Al-Qaeda is believed to be behind attacks on civilian and military targets in various countries, such as the September 11 attacks, 1998 US embassy bombings and 2002 Bali bombings. The US government responded by launching the War on Terror. Al-Qaeda has continued to exist and grow through the decade from 2001 to 2011. With the loss of key leaders culminating with the death of Osama bin Laden, al-Qaeda’s operations have devolved from top-down controlled, to franchise associated groups, to lone wolf operators. With the death of key communicators, like Anwar al-Awlaki, the ability of al-Qaeda’s “brand” to inspire, motivate and instill fear has sharply declined.

Characteristic techniques include suicide attacks and simultaneous bombings of different targets. Activities ascribed to it may involve members of the movement, who have taken a pledge of loyalty to Osama bin Laden, or the much more numerous “al-Qaeda-linked” individuals who have undergone training in one of its camps in Afghanistan, Pakistan, Iraq or Sudan, but not taken any pledge. Al-Qaeda ideologues envision a complete break from all foreign influences in Muslim countries, and the creation of a new Islamic world wide caliphate. Reported beliefs include that a Christian–Jewish alliance is conspiring to destroy Islam. Under Salafist jihadism they believe that the killing of civilians is religiously sanctioned, and they ignore religious scripture which forbids the murder of civilians and also internecine fighting. Al-Qaeda also opposes man-made laws, and wants to replace it with a hardline form of sharia law.

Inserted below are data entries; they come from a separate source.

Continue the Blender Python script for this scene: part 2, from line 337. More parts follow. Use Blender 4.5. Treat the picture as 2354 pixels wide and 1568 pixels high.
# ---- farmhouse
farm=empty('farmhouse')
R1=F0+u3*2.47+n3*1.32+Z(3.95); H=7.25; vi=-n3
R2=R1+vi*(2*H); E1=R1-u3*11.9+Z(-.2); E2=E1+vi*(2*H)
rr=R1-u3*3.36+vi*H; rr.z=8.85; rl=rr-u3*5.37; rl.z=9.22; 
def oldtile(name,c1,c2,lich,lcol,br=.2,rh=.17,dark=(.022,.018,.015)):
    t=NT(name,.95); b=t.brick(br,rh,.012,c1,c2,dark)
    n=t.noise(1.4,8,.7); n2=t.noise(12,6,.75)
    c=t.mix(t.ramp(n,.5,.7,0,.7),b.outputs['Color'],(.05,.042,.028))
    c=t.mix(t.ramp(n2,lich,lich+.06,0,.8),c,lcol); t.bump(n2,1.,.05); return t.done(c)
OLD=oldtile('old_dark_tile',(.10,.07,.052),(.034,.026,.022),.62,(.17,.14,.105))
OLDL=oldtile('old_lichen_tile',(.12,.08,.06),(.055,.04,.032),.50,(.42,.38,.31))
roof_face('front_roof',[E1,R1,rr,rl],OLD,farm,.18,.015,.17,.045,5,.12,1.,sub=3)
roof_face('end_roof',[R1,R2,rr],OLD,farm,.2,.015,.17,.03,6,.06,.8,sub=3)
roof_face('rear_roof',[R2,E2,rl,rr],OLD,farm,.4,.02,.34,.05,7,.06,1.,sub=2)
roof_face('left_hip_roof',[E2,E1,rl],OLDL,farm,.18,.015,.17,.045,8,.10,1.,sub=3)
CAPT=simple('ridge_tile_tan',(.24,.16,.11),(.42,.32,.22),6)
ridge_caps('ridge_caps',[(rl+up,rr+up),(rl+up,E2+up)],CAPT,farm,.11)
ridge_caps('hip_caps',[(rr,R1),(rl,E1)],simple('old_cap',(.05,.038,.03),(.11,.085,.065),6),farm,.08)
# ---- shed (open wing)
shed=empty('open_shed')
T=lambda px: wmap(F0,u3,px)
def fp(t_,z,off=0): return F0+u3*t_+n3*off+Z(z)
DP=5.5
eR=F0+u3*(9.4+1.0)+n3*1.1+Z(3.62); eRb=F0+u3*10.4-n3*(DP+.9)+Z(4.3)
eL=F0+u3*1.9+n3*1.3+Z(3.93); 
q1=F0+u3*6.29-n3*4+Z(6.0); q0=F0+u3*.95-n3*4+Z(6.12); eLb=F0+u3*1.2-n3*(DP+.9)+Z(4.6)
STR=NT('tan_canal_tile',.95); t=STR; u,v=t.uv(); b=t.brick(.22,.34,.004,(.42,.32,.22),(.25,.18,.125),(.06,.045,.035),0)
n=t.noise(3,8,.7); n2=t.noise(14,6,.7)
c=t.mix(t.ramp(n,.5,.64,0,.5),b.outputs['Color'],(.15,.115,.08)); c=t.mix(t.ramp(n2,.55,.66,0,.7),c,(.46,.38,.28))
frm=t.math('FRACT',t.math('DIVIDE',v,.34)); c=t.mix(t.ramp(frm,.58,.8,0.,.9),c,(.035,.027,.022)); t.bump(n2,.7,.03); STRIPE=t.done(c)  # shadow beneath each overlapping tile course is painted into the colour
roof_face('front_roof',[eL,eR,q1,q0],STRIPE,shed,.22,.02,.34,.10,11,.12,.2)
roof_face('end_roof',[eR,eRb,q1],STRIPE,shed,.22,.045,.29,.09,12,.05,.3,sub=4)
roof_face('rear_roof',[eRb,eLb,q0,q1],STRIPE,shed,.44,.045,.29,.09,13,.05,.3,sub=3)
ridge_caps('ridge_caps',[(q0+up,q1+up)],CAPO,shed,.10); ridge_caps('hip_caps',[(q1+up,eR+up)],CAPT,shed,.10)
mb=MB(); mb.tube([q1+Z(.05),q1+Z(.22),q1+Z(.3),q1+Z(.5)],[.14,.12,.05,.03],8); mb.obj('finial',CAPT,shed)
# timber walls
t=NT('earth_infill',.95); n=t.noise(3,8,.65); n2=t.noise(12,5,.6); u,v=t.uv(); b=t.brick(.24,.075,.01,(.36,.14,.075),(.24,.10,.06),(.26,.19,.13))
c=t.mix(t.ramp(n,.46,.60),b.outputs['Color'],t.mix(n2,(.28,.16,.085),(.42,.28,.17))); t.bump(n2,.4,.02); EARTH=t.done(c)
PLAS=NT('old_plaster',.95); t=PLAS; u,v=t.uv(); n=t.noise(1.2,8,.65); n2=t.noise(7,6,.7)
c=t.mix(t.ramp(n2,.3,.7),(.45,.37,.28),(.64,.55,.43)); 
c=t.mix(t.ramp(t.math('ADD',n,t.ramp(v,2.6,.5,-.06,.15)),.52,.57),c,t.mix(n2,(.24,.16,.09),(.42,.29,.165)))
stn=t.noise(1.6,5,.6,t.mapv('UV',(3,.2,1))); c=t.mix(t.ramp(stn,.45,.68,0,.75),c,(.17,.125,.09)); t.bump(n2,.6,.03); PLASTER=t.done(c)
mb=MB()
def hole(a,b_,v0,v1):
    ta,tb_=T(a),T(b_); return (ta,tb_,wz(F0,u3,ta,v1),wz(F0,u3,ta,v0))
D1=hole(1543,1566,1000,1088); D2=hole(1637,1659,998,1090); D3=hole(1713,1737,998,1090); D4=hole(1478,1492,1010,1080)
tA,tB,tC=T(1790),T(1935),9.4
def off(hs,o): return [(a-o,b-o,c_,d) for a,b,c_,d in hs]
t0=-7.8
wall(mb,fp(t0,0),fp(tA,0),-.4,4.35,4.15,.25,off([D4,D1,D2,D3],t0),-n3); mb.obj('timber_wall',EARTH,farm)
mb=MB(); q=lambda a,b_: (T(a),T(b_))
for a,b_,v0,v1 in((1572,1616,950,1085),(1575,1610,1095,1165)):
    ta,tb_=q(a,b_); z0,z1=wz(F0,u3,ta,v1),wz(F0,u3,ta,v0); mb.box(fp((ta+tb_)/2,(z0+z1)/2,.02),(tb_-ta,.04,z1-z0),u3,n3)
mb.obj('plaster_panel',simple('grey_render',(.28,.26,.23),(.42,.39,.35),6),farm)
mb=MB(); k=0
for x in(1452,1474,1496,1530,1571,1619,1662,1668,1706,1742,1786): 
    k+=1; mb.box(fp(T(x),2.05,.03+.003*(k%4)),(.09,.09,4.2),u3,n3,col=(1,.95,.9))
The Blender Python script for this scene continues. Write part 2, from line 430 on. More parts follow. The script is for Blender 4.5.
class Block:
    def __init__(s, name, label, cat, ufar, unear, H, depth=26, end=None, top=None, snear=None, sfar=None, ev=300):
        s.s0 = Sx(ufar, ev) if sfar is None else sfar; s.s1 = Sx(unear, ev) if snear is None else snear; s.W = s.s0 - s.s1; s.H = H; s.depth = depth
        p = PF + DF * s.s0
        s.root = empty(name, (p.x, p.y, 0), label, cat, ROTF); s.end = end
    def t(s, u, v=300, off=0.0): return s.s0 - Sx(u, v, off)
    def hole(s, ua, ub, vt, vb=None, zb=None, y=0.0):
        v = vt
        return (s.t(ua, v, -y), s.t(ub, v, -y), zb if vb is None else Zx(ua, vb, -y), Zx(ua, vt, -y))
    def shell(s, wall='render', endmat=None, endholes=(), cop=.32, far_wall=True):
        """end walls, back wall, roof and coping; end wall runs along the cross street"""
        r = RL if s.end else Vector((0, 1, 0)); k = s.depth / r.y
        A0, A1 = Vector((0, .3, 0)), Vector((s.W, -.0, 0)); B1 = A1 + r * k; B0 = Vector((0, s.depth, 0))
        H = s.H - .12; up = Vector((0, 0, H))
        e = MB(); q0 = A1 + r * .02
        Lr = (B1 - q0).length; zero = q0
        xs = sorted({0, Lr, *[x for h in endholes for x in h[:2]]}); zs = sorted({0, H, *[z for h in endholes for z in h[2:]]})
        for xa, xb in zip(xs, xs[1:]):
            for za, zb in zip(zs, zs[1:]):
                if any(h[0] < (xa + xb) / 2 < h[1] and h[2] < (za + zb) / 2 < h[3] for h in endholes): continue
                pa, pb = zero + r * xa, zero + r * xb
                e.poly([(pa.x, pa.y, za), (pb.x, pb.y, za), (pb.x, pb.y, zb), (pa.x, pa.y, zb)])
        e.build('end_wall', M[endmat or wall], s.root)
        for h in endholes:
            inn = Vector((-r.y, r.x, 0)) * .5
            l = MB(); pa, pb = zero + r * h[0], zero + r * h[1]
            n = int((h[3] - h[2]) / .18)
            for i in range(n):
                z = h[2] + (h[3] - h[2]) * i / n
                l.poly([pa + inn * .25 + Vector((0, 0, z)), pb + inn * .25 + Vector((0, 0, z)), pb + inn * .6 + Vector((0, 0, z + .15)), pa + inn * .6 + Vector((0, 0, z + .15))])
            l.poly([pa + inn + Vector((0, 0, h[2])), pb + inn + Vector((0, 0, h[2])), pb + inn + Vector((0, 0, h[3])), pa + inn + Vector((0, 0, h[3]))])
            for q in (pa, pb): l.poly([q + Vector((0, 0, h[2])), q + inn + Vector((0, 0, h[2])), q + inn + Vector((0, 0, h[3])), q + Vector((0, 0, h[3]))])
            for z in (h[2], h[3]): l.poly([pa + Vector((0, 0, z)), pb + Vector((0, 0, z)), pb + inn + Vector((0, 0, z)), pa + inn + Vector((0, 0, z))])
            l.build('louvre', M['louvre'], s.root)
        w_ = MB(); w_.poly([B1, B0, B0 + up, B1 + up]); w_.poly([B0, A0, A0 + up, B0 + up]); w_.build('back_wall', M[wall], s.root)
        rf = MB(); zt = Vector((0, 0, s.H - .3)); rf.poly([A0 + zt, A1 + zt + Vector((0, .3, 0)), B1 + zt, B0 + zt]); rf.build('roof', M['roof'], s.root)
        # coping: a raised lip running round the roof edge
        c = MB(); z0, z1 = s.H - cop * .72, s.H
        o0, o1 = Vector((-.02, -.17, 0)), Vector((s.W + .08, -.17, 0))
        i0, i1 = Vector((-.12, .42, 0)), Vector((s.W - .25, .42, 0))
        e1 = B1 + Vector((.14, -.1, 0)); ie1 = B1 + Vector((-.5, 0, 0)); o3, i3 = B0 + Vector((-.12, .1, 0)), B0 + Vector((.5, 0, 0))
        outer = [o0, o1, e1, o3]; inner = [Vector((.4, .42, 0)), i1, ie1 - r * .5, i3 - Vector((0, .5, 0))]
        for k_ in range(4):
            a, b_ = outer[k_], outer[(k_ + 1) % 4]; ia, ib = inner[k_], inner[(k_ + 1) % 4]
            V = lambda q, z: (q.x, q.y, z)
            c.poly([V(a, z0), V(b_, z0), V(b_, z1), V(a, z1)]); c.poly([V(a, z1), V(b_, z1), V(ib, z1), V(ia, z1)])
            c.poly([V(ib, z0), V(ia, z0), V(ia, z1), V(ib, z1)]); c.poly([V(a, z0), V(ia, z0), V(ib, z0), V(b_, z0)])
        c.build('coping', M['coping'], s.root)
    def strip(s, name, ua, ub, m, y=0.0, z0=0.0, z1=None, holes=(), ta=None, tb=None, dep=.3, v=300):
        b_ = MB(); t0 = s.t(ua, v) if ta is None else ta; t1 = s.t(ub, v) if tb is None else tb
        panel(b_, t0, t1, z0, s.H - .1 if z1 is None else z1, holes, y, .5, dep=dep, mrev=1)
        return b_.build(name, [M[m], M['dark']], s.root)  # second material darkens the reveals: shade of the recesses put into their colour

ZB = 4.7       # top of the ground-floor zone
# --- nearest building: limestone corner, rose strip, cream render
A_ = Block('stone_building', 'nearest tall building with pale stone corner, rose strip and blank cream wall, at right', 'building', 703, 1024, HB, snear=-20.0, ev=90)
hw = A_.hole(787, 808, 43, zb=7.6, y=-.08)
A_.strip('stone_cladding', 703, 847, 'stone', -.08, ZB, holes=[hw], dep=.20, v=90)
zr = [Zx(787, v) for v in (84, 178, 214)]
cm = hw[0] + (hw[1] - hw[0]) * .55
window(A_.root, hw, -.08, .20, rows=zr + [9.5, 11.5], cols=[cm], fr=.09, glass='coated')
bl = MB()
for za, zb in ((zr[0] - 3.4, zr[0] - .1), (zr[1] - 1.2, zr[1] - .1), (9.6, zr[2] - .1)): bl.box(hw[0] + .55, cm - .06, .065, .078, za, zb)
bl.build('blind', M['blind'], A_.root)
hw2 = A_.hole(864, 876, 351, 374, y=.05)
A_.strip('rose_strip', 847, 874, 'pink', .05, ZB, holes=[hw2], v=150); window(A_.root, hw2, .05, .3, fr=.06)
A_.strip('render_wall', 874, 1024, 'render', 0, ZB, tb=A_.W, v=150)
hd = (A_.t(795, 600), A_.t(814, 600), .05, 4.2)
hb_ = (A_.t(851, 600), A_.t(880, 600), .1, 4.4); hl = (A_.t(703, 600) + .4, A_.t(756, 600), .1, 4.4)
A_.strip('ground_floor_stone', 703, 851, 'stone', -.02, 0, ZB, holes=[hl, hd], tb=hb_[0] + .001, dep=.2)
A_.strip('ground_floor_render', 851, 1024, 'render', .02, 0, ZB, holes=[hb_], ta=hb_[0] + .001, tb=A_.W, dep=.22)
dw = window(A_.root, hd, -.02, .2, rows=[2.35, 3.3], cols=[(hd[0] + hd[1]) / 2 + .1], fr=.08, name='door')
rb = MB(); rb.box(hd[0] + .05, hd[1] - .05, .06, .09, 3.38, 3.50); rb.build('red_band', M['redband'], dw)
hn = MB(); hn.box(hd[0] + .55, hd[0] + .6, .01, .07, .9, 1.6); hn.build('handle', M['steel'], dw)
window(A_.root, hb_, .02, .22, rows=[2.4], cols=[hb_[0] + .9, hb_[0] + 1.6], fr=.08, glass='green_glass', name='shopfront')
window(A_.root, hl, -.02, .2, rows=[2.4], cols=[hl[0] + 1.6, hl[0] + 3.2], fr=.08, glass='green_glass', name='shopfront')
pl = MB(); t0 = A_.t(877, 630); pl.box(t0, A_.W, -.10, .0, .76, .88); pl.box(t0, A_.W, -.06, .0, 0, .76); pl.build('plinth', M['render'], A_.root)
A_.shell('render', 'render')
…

Al-Qaeda is also responsible for instigating sectarian violence among Muslims. Al-Qaeda is intolerant of non-Sunni branches of Islam and denounces them with excommunications called “takfir”. Al-Qaeda leaders regard liberal Muslims, Shias, Sufis, Ahmadiyyas and other sects as heretics and have issued attacks on their mosques and gatherings. Examples of sectarian attacks include the Yazidi community bombings, Sadr City bombings, Ashoura Massacre and April 2007 Baghdad bombings.